Outre ces abattements, l’assiette ne sera pas absolue. Seront exclues par exemple les opérations publicitaires sur les services de télévision de rattrapage, du moins ceux déjà soumis « à la taxe prévue aux articles L. 115 6 à L. 115 13 du Code du cinéma et de l’image animée ». De même, pour éviter un effet sandwich, il n’y aura pas de ponction sur les taxes équivalentes déjà versées dans un autre État membre.
2% voire 10 % de taxe, le fisc informé chaque année
Le taux, disions-nous, est de 2 % en principe. Mais il sera même de 10 % pour les opérations qui « concernent des œuvres ou documents cinématographiques ou audiovisuels à caractère pornographique ou d’incitation à la violence ». C’est un décret qui viendrait définir la douloureuse classification que devront effectuer les redevables. Autant dire qu’une chaste définition accentuera mécaniquement la surface du taux fort.

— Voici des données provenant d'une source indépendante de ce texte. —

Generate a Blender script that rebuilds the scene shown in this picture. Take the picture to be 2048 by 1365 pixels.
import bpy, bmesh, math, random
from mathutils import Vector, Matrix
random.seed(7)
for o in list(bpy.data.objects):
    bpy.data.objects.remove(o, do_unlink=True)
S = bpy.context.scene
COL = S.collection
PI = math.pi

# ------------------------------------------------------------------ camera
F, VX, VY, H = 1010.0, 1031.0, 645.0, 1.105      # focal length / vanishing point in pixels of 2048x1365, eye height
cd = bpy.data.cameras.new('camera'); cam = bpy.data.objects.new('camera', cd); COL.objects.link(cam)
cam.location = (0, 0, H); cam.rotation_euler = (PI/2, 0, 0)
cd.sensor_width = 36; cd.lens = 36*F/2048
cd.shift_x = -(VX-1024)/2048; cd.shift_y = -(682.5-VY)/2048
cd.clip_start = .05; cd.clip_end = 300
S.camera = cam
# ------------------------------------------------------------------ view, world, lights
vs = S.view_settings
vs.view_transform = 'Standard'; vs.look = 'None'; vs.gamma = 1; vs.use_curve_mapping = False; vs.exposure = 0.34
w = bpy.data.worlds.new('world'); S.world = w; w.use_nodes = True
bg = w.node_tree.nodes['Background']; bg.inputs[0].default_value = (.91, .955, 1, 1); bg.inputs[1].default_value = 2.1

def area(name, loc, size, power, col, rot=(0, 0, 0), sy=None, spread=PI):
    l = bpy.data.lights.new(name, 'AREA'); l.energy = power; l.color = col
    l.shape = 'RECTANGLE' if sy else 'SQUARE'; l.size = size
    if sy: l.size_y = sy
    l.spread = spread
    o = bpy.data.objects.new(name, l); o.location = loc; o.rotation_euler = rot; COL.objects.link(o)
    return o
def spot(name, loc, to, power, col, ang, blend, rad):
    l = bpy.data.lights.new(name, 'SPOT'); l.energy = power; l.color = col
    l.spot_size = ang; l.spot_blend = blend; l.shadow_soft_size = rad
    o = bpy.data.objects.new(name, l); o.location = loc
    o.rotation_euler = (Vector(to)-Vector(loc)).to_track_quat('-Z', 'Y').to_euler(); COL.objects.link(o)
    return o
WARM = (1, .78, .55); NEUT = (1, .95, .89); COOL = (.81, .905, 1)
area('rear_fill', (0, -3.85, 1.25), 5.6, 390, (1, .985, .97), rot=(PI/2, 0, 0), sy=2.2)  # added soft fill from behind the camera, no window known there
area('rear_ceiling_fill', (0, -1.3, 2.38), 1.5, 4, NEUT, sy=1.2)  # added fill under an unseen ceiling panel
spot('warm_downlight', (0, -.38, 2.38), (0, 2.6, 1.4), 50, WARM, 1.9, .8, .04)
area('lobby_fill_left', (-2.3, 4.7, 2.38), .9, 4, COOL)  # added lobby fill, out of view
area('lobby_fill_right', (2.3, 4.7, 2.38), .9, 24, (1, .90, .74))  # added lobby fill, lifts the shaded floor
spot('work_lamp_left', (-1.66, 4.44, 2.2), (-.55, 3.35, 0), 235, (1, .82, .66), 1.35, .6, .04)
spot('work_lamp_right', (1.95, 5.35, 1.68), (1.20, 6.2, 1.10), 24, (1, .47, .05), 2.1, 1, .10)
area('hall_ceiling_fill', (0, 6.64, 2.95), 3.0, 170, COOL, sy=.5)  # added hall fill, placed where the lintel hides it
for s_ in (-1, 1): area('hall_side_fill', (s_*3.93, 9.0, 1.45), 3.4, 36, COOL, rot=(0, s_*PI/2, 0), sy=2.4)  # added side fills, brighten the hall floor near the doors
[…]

Pour les resquilleurs, il est proposé notamment une amende de 10 % des sommes non déclarées. Et pour soigner le tout, les régisseurs de messages publicitaires et de parrainages devront fournir chaque année à chaque redevable, mais aussi à l’administration fiscale, « un état récapitulatif des sommes qu’ils ont encaissées au cours de l’année civile précédente ». Ainsi informé, Bercy n’aura plus qu’à claquer des doigts pour faire tomber les billets.
S’il est finalement voté, cet amendement est programmé pour entrer en application au plus tard six mois après la date de réception par le gouvernement de la réponse de la Commission européenne. L’institution bruxelloise devra en effet nécessairement être notifiée de cette règle franco-française qui vient culturellement réguler la société de l’information.
Très certainement, le sujet sera abordé la semaine prochaine aux Rencontres cinématographiques de Dijon, où d'ailleurs interviendra Karine Berger.